また、道内の商業地の平均はプラス2.2%と、2年連続で上昇しました。
商業地で上昇率が最も高かったのは「千歳市北栄2丁目」の地点で、1平方メートルあたり10万2000円と去年に比べて30.8%上昇しました。
千歳市内の調査地点は商業地の上昇率で全国2位から4位に入り、Rapidusの進出を受けて住宅地と同様に商業地でも地価が大幅に上昇しています。
さらに道内の工業地の平均はプラス6.8%と、5年連続で上昇しました。
このうち「千歳市泉沢」の地点はプラス29.4%と、1994年以来、29年ぶりに上昇に転じて道内で最も高い上昇率となり、Rapidusの進出に伴って関連企業の間で土地を求める動きが広がっていることがうかがえます。
一方、道内の住宅地で地価が最も高かったのは「札幌市中央区宮ヶ丘2丁目」の地点で、1平方メートルあたり36万7000円と、35年連続で道内1位となりました。
また、道内の商業地で地価が最も高かったのは「札幌市中央区北3条西2丁目」の地点で、1平方メートルあたり470万円と、39年連続で道内1位となりました。
札幌市中心部で相次ぐ再開発などを背景に札幌やその近郊の自治体などで地価の上昇が続いています。
ことしの都道府県地価調査では、道内179の市町村のうち、全用途の地価が▽上昇したのは32、▽横ばいは11といずれも去年に比べて増加し、▽下落したのは136と去年に比べて減少したものの、75%余りにあたる自治体で地価が下落しています。
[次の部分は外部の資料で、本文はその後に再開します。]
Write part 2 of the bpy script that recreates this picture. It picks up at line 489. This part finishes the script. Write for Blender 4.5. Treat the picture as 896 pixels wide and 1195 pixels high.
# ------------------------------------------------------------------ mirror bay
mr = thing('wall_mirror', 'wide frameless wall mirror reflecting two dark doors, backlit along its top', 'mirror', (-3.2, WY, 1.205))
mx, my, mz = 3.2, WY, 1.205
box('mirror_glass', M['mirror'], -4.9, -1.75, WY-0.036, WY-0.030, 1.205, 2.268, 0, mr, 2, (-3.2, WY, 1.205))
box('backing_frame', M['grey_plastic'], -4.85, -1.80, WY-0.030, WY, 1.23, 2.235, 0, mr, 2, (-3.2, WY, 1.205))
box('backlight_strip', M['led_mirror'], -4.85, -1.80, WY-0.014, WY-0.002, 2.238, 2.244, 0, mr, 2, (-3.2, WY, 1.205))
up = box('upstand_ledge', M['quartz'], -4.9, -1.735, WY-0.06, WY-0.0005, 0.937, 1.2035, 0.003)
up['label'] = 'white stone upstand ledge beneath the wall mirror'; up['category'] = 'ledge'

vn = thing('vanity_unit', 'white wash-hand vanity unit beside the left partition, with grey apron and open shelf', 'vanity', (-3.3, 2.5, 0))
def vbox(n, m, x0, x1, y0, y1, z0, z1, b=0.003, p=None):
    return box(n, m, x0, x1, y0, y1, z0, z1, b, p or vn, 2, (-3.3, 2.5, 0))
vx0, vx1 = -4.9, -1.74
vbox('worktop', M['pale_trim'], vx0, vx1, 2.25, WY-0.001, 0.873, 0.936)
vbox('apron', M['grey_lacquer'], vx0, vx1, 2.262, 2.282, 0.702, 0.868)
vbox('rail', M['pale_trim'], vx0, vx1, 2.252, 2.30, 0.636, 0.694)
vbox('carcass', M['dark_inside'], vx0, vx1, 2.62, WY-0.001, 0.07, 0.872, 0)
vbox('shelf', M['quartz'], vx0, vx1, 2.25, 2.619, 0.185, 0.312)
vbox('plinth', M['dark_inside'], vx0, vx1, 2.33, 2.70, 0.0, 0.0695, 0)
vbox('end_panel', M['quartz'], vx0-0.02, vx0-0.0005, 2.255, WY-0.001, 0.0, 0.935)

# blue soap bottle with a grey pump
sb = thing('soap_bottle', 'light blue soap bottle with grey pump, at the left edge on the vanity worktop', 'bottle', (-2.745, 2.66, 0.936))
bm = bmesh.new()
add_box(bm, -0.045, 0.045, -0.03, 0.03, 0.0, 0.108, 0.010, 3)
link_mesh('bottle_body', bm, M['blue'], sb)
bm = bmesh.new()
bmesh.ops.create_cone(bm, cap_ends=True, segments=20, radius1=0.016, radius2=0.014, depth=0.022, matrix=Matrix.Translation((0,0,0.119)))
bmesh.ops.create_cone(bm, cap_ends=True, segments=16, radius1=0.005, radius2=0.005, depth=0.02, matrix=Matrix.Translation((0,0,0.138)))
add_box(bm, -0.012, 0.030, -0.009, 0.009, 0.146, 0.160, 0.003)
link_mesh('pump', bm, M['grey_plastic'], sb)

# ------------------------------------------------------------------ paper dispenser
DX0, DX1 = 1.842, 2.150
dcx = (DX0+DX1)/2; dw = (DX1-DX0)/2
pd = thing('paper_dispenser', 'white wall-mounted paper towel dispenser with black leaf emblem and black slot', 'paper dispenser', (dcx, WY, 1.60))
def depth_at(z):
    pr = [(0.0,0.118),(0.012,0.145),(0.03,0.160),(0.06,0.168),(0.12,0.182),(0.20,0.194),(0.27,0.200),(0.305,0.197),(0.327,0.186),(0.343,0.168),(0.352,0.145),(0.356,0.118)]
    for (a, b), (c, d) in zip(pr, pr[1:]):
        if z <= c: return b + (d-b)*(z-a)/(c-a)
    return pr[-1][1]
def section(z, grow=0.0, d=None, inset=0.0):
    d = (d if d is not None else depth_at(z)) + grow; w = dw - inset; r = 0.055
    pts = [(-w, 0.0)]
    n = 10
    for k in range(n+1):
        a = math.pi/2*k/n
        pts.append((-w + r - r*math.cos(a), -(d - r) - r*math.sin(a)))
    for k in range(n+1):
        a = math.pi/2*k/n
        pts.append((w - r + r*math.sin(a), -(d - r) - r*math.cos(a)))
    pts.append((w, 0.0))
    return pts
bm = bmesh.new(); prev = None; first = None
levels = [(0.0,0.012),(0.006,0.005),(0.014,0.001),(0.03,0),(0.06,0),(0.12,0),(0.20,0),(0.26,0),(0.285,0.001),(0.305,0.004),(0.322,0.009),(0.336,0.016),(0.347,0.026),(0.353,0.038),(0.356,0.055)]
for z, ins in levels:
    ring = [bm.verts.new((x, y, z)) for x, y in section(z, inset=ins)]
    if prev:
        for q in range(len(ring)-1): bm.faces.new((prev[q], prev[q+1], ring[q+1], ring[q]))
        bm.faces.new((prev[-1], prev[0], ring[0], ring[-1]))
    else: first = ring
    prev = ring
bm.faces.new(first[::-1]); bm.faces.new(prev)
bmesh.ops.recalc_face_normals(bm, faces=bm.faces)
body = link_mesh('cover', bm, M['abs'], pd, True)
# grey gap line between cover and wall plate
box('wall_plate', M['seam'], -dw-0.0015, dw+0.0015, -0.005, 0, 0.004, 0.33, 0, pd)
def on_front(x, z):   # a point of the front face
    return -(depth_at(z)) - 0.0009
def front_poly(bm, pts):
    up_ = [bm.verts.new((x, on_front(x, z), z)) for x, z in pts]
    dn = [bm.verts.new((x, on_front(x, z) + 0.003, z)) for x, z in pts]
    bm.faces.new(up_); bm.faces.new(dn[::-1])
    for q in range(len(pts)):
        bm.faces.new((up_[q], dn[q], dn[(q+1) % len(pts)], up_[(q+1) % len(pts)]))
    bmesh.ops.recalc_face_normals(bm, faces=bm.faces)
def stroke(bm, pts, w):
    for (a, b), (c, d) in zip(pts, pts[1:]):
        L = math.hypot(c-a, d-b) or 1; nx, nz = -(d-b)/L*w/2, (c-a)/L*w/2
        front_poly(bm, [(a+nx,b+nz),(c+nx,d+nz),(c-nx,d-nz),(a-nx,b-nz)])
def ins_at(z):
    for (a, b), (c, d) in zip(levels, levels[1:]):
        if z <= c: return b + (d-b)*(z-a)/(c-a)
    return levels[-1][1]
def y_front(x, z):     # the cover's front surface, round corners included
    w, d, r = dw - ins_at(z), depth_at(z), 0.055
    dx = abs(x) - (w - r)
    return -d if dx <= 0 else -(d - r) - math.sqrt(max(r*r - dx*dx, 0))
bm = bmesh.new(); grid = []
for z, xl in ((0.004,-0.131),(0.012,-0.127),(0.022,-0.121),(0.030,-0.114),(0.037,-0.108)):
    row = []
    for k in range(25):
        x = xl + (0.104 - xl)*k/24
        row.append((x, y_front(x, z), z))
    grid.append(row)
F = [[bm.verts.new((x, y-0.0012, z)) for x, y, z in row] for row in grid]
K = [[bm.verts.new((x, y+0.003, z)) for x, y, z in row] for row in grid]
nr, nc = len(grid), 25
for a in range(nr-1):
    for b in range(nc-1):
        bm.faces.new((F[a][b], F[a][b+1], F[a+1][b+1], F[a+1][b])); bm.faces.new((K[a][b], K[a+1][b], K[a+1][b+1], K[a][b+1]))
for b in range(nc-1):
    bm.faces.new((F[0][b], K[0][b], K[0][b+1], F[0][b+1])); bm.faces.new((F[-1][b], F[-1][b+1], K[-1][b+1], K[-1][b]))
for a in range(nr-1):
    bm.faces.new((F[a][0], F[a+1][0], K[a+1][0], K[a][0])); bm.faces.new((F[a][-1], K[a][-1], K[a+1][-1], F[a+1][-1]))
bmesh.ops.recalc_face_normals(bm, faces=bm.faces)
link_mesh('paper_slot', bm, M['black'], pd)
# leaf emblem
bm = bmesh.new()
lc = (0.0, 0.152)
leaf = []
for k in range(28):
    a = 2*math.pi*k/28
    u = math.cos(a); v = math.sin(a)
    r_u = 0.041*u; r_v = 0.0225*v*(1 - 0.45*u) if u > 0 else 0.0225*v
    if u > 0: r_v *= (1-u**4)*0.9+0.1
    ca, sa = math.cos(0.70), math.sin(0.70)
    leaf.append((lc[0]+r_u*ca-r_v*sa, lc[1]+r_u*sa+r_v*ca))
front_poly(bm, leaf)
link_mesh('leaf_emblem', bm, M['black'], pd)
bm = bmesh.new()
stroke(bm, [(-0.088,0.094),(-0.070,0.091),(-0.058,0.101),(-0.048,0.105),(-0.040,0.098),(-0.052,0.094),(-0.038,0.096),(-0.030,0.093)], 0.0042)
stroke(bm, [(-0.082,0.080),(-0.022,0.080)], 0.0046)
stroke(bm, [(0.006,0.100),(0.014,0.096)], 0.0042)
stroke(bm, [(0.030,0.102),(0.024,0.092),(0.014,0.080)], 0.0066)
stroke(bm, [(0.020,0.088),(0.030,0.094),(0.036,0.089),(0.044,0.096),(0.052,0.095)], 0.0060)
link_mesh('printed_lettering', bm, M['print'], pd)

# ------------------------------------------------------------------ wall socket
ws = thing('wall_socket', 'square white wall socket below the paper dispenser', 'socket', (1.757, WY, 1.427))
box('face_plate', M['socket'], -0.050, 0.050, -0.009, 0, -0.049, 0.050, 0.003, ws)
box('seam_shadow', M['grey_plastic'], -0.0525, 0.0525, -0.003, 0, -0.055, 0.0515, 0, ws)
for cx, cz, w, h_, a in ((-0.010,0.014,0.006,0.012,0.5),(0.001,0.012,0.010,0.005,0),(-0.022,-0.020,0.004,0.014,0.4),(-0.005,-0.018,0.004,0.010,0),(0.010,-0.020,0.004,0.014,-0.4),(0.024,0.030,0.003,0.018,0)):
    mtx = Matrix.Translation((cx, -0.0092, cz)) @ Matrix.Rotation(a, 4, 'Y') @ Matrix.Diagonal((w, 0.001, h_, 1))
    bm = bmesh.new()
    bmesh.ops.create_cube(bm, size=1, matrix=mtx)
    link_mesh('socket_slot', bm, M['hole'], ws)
さらに、下落率の全国上位10地点のうち道内の調査地点は▽住宅地では8地点、▽商業地では6地点、▽工業地では2地点が入り、道内で二極化が続いていることを改めて浮き彫りにする結果となりました。

【 Rapidus進出で千歳市では投資加速】
今月、起工式が行われたRapidusの半導体工場が建設される千歳市では、住宅需要の高まりを見込んだ土地や建物への投資が加速しています。
ことしの都道府県地価調査で、千歳市内の調査地点は住宅地の上昇率で全国1位から3位を独占し、地価の上昇が顕著になっています。
地元の不動産会社によりますと、千歳市にRapidusの工場が建設されることが決まったことし2月以降、道内外から土地や建物の購入に関する問い合わせが急増していて、成約件数は例年に比べて数倍に増加しているということです。
問い合わせの多くは、建設工事の関係者やRapidus、それに今後進出が予想される半導体関連企業の従業員などが利用する住宅や宿泊施設の需要の高まりを見込んだものだということです。
この不動産会社が取り扱った物件では、JR千歳駅から徒歩10分ほどのところにある千歳市清水町の5階建の中古マンションが数億円で売買され、来月からはウィークリーマンションとして稼働が始まる予定で、室内にはベッドや机などが設置されています。
また、繁華街にほど近い千歳市朝日町の1700平方メートル余りの土地はこのほど購入され、今後、5階建てのマンション3棟が建設される見通しです。
千歳市の不動産会社「平和恒産」の鈴木善一社長は、Rapidusの進出を受けた市内の不動産への投資について、「25年ほど不動産業をやっているが、今までにない取り引きと問い合わせの数で、土地の購入までのスピードも速くなっている」と話しています。
一方で、鈴木社長は「JR千歳駅周辺では、これまでは1坪20万円ぐらいだった土地が40万円ほどになり、中には100万円くらいで取り引きされる土地もあって、バブルをほうふつさせる上昇となっている。地価に加え、建築資材も値上がりしていて、新しい物件では賃料が上がることになるので、今後、市内に引っ越ししてくる人の中には物件を借りづらく感じる人も出てくるのではないか」と話していました。

【不動産鑑定士「千歳周辺の価格動向を注視】
北海道不動産鑑定士協会の齋藤武也副会長は「千歳市のようにRapidusの進出といった起爆剤になるものがあれば、土地の取り引きが非常に活気づくことが今回の調査で見て取れた。Rapidusの影響がまだはっきりとは見られていない千歳市周辺の自治体にも今後需要が広がっていくことはまず間違いないと考えられるため、周辺の価格動向を注視していきたい」と話しています。